The bill also clarifies that a decision regarding a previously cancelled defence honour, defence award or foreign award is not reviewable by the tribunal. A cancellation decision is already not reviewable under the Defence Act; however, under the current framework, a subsequent application relating to a previous cancellation decision is considered a reviewable decision. The intent of this amendment is to correct this situation by ensuring that a decision regarding a previously cancelled defence honour, defence award or foreign award is not a reviewable decision. A cancellation decision in the first instance is given high levels of scrutiny, often relates to serious misconduct and is made by the Crown or the Crown representative. Accordingly, it is not appropriate for such decisions to be reviewable.

To formalise transparency, which underpins several of the six recommendations made by virtue of the referral by the Senate to the Foreign Affairs, Defence and Trade References Committee, this bill will also require the tribunal to prepare an annual report for tabling in parliament. The tribunal already voluntarily prepares an annual report, so this measure formalises the current practice.

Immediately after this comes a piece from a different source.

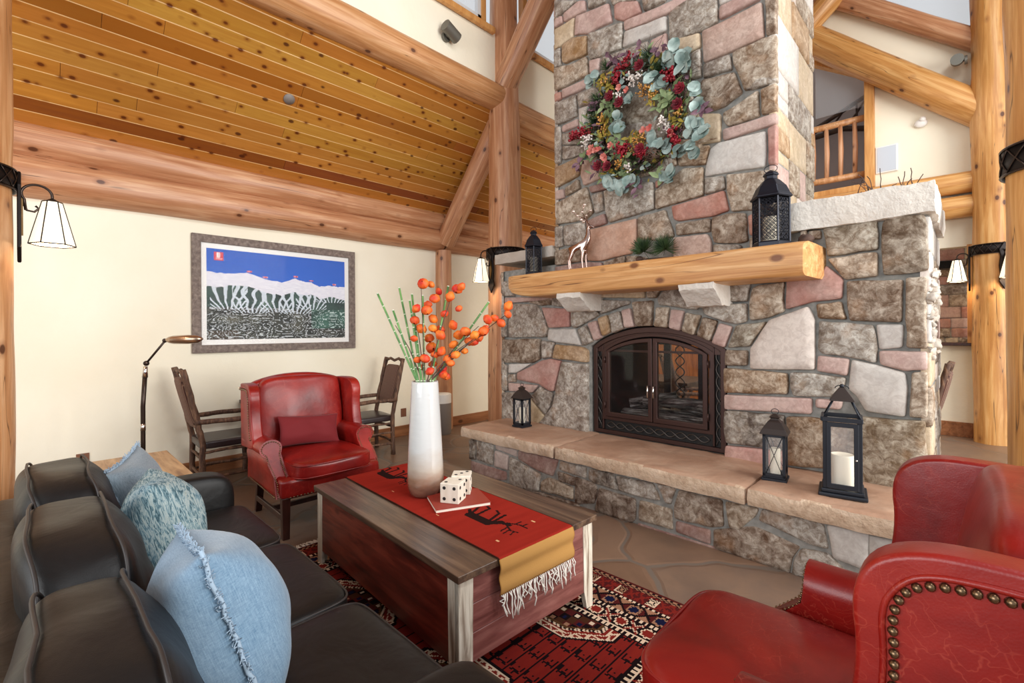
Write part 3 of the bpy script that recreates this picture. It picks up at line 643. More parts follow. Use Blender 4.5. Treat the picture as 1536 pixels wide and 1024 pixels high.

A further significant amendment prescribed by this bill that is designed to focus the tribunal's efforts on reviewing and validating contemporary evidence, where living witnesses can contribute to the review process, is the provision that a refusal decision relating to a length-of-service award will be reviewable up until the member has or would have turned 100 years old. The effect of this is that refusal decisions relating to some conflicts, including World War II, the Korean War, the Vietnam War and other more historic conflicts, will no longer be reviewable by the tribunal. Recommendations made to government about a defence honour will be refocused on eligibility for the honour, rather than the current system of making broader recommendations regarding honours and awards, which is properly the scope of the tribunal if an inquiry is being conducted—a process that is unchanged by this bill.

This bill will uphold the respect and integrity of the defence honours and awards system by removing the risks associated with making decisions in circumstances where it is impossible or at least incredibly difficult to refer to proper documentation or speak with decision-makers of the day. Evidence supporting eligibility is critical in promoting the integrity of the honours and awards system. Not only is contemporaneous evidence important in establishing a proper factual basis for making a decision, but reliance on and recourse to contemporaneous evidence builds trust and helps avoid bias, guesswork and conjecture. Verifiable and validated evidence backs up and supports the theory of the case being examined.

The Defence Honours and Awards Appeals Tribunal is unique to Australia. No other Commonwealth country has an independent review tribunal for their defence honours and awards decisions. Australia will continue to lead the way in ensuring this recognition is conducted in a transparent and fair manner which ensures public confidence in the system. Designed to promote the efficient and effective use of tribunal resources, with a focus on reviewing decisions about contemporary actions, the amendments proposed by this bill are reasonable and appropriate.